6. PopCo by Scarlett Thomas – (2009)

This is a unique story about a woman with an affinity for codebreaking who works for a toy company and gets embroiled in a mystery.

7. Disappearance at Devil’s Rock by Paul Tremblay – (2016)

Tremblay was on my top-10 list last year, and he continues to be one of my favorite authors working today. This one is a horror/mystery about a teenage boy who disappeared in the woods.

8. Underground Airlines by Ben H. Winters – (2017)

Winters is another of my favorite authors. I loved his The Last Policeman trilogy. Underground Airlines is set in a present-day alternate history version of America where the Civil War never happened and slavery remains legal in the South. The story follows an ex-slave who works undercover as a bounty hunter tracking down runaway slaves.

9. Annihilation by Jeff VanderMeer – (2014)

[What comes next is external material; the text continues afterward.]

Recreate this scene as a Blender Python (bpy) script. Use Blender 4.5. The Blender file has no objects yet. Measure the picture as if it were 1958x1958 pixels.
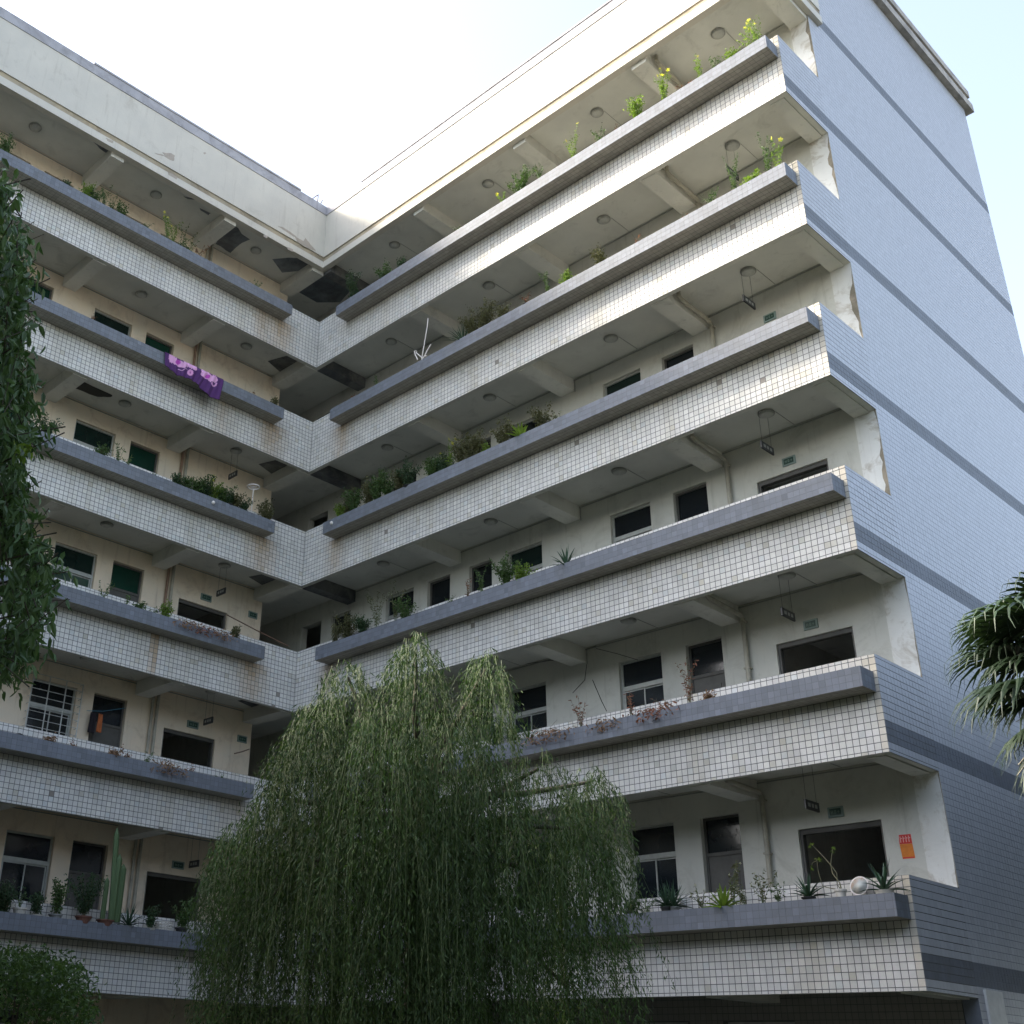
import bpy, math, random
import numpy as np
from mathutils import Matrix, Vector
R = math.radians
random.seed(7)
rng = np.random.default_rng(7)
scene = bpy.context.scene
COL = scene.collection

# ------------------------------------------------------------------ camera
CAM = np.array([22.2211, -17.1604, 2.1134])
CR = np.array([0.682371, 0.730394, 0.02992])
CU = np.array([0.299382, -0.316568, 0.900086])
CF = np.array([-0.666889, 0.605235, 0.434684])
FPX, PPX, PPY = 2238.218, 979 - 231.156, 979 - 15.211      # in pixels of the 1958 px photograph
cd = bpy.data.cameras.new('camera')
cam = bpy.data.objects.new('camera', cd)
COL.objects.link(cam)
M = Matrix(((CR[0], CU[0], -CF[0], CAM[0]), (CR[1], CU[1], -CF[1], CAM[1]), (CR[2], CU[2], -CF[2], CAM[2]), (0, 0, 0, 1)))
cam.matrix_world = M
cd.sensor_width = 36
cd.lens = FPX / 1958 * 36
cd.shift_x = 231.156 / 1958
cd.shift_y = -15.211 / 1958
cd.clip_start = 0.1
cd.clip_end = 3000
scene.camera = cam

# ------------------------------------------------------------------ sky, sun, exposure
SUN_EL, SUN_B = R(35), R(36)
TO_SUN = Vector((-math.cos(SUN_B) * math.cos(SUN_EL), -math.sin(SUN_B) * math.cos(SUN_EL), math.sin(SUN_EL)))
w = bpy.data.worlds.new('World')
scene.world = w
w.use_nodes = True
nt = w.node_tree
bg = nt.nodes['Background']
sky = nt.nodes.new('ShaderNodeTexSky')
sky.sky_type = 'NISHITA'
sky.sun_disc = False
sky.sun_elevation = SUN_EL
sky.sun_rotation = math.atan2(TO_SUN.x, TO_SUN.y)
sky.air_density = 1.0
sky.dust_density = 2.6
sky.ozone_density = 0.6
hs = nt.nodes.new('ShaderNodeHueSaturation')        # hazy, milky air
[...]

I actually read the full “Southern Reach” trilogy in 2017, but I liked the first book a lot more than the second two. I can’t wait to see the film adaptation coming out in 2018, written and directed by Alex Garland (Ex Machina), one of the best filmmakers working today.

10. Steppenwolf by Hermann Hesse – (1927)

I try to balance reading modern books with the classics. Hesse’s novel is a profound examination of suffering and what it means to be human.